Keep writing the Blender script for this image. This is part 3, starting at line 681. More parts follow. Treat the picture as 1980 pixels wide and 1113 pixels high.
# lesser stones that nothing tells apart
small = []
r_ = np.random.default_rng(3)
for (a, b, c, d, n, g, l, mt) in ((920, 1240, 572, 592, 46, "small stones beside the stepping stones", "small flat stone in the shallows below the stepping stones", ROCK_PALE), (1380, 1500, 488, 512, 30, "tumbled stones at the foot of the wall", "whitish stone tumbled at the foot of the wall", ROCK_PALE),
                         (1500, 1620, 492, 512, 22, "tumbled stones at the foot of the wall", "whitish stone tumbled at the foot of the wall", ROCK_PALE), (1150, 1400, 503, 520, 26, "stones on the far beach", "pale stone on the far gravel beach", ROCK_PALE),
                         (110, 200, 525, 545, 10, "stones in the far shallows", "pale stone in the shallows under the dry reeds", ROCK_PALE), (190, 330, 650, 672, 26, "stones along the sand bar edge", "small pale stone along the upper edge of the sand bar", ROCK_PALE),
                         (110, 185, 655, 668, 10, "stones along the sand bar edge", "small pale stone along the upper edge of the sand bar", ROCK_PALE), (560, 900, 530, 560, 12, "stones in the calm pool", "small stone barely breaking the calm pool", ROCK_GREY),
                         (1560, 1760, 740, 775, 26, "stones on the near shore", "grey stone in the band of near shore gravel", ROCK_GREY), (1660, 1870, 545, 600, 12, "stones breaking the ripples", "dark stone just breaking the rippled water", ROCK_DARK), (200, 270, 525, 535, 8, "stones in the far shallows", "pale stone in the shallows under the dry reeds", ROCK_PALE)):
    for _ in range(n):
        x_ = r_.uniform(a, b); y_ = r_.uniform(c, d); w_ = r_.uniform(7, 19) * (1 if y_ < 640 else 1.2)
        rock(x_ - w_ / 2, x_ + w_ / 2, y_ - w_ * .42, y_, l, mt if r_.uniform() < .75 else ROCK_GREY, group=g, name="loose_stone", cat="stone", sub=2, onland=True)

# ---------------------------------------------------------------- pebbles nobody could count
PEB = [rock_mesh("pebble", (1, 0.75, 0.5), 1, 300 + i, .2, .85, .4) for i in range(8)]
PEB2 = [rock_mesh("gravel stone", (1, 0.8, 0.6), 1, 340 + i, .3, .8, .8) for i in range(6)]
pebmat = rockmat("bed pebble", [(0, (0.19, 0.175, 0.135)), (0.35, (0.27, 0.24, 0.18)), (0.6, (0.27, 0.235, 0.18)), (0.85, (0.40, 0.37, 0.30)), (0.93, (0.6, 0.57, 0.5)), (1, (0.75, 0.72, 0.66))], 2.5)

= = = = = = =

*STATED EXERCISE:* Everything from the first line above up to and including the line that contains "rock(x_ - w_" should be printed exactly; please print only that.

*FULL ANSWER:*
Keep writing the Blender script for this image. This is part 3, starting at line 681. More parts follow. Treat the picture as 1980 pixels wide and 1113 pixels high.
# lesser stones that nothing tells apart
small = []
r_ = np.random.default_rng(3)
for (a, b, c, d, n, g, l, mt) in ((920, 1240, 572, 592, 46, "small stones beside the stepping stones", "small flat stone in the shallows below the stepping stones", ROCK_PALE), (1380, 1500, 488, 512, 30, "tumbled stones at the foot of the wall", "whitish stone tumbled at the foot of the wall", ROCK_PALE),
                         (1500, 1620, 492, 512, 22, "tumbled stones at the foot of the wall", "whitish stone tumbled at the foot of the wall", ROCK_PALE), (1150, 1400, 503, 520, 26, "stones on the far beach", "pale stone on the far gravel beach", ROCK_PALE),
                         (110, 200, 525, 545, 10, "stones in the far shallows", "pale stone in the shallows under the dry reeds", ROCK_PALE), (190, 330, 650, 672, 26, "stones along the sand bar edge", "small pale stone along the upper edge of the sand bar", ROCK_PALE),
                         (110, 185, 655, 668, 10, "stones along the sand bar edge", "small pale stone along the upper edge of the sand bar", ROCK_PALE), (560, 900, 530, 560, 12, "stones in the calm pool", "small stone barely breaking the calm pool", ROCK_GREY),
                         (1560, 1760, 740, 775, 26, "stones on the near shore", "grey stone in the band of near shore gravel", ROCK_GREY), (1660, 1870, 545, 600, 12, "stones breaking the ripples", "dark stone just breaking the rippled water", ROCK_DARK), (200, 270, 525, 535, 8, "stones in the far shallows", "pale stone in the shallows under the dry reeds", ROCK_PALE)):
    for _ in range(n):
        x_ = r_.uniform(a, b); y_ = r_.uniform(c, d); w_ = r_.uniform(7, 19) * (1 if y_ < 640 else 1.2)
        rock(x_ - w_ / 2, x_ + w_ / 2, y_ - w_ * .42, y_, l, mt if r_.uniform() < .75 else ROCK_GREY, group=g, name="loose_stone", cat="stone", sub=2, onland=True)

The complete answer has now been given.